1.2. L’action collective

La règle postule une action collective. Des individus constituent un groupe dans la mesure où ils entreprennent une action collective. Ils forment un système lorsqu’ils sont une source autonome de régulation. Comment s’établit une régulation commune ou comment plusieurs régulations d’origine différente entrent-elles en conflit ou se composent-elles?

L’analyse de l’action collective et des mouvements sociaux montre qu’on ne peut les décrire ni en comprendre la dynamique en posant au départ un groupe latent défini par un intérêt commun. Ainsi définie, l’action collective est radicalement impossible. Bien plutôt, un noyau central élabore un nouvel intérêt commun, lance une entreprise sociale. Il s’efforce de créer de proche en proche une mobilisation qui se fait en cercles périphériques dégradés, qu’il s’agisse des ressources mobilisées ou des bénéfices escomptés. La pression morale, les contraintes de l’organisation qui se mettent en place, voire les contraintes institutionnelles stabilisent le mouvement. Mais il s’agit dans ce cas d’un système hétéronome.

Par exemple, une entreprise montre de manière accentuée les problèmes de toute action commune. Par sa définition même, elle repose sur des initiatives (produit, marché, organisation) qui imposent à la division du travail comme à son exécution des règles précises. Ceux à qui ces règles doivent s’appliquer, bien qu’ils n’en soient pas les auteurs, peuvent les suivre, de plus ou moins bon coeur. Mais il se peut aussi qu’il s’efforcent, ne serait-ce que pour se protéger, d’élaborer leurs propres règles. Plus on fera appel à leur compétence, à leur responsabilité, à leur initiative, plus cette réaction sera probable. Dans ce cas le fonctionnement est plutôt coopératif. Deux sources de régulation coexistent alors : la régulation de contrôle (la direction de l’entreprise: le système formel, le travail prescrit) et la régulation autonome (les salariés: le système informel, le travail réel). 86On peut donc, comme le fait Piaget chez l’enfant, distinguer deux modes de fonctionnement des groupes chez l’adulte.
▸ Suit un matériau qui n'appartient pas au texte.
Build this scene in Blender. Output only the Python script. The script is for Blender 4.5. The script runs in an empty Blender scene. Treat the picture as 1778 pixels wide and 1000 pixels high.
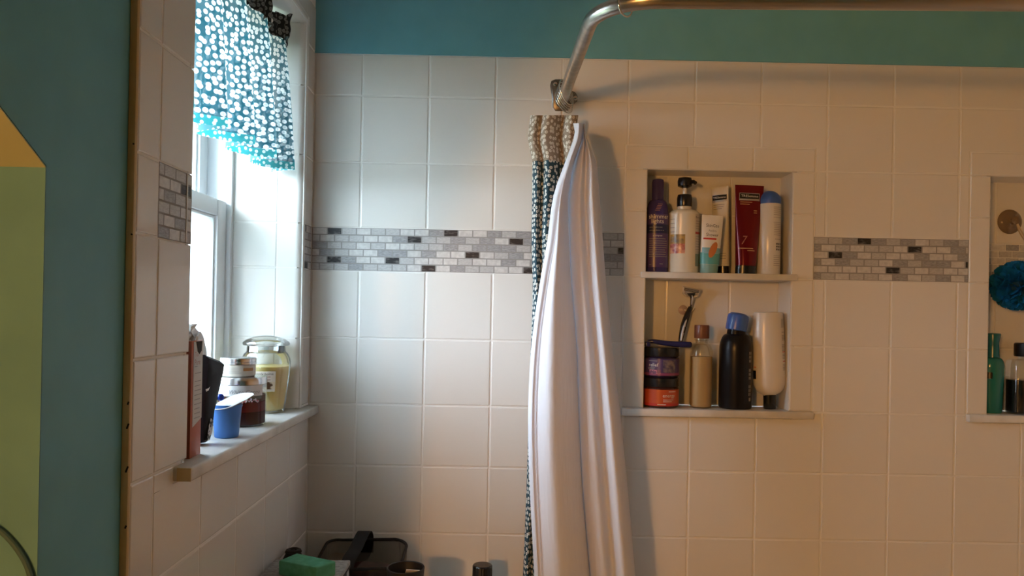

On peut penser que pour qu’un système devienne autonome ou coopératif, il faut que les individus soient capables d’inventer et d’imposer des règles. Autrement dit, ce sont les règles sociales (valeurs, normes, articles de loi, convention) qui permettent de devenir un groupe actif et permettent la défense d’intérêts collectifs. L’existence d’une règle sociale est la condition d’une action collective, et l’action collective a pour condition une régulation commune. 87

Souvent, au sein de l’entreprise la régulation autonome n’est qu’une résistance diffuse, plus capable de bloquer les initiatives d’en haut que d’y substituer les siennes : elle s’exprime par le freinage, le rejet des techniques nouvelles, ce que les directions appellent ’la résistance au changement’.

Certes, toutes les règles ne sont pas de type autonome car beaucoup d’entre elles sont imposées par une autorité extérieure. Cependant, comme le précise Michel Crozier, dans une série de ’jeux’ auxquels participent les différents acteurs, il est probable que des processus de socialisation se mettent en place autour de structures de relations relativement stables.88

Nous allons tenter d’analyser le fonctionnement des groupes en adoptant un point de vue systémique fonctionnaliste, c’est-à-dire en prenant en compte les processus de régulation. Plutôt que de présenter une description figée des règles sociales, nous souhaiterions comprendre comment se construisent les règles et en quoi ce mode de construction détermine-t-il le fonctionnement ultérieur d’un groupe ?

Notes
86.

La règle du jeu. L’action collective et la régulation sociale, op. cit. pp108-113.

87.

idem, pp 72-75.

88.

L ‘acteur et le système, op. cit., p114-115.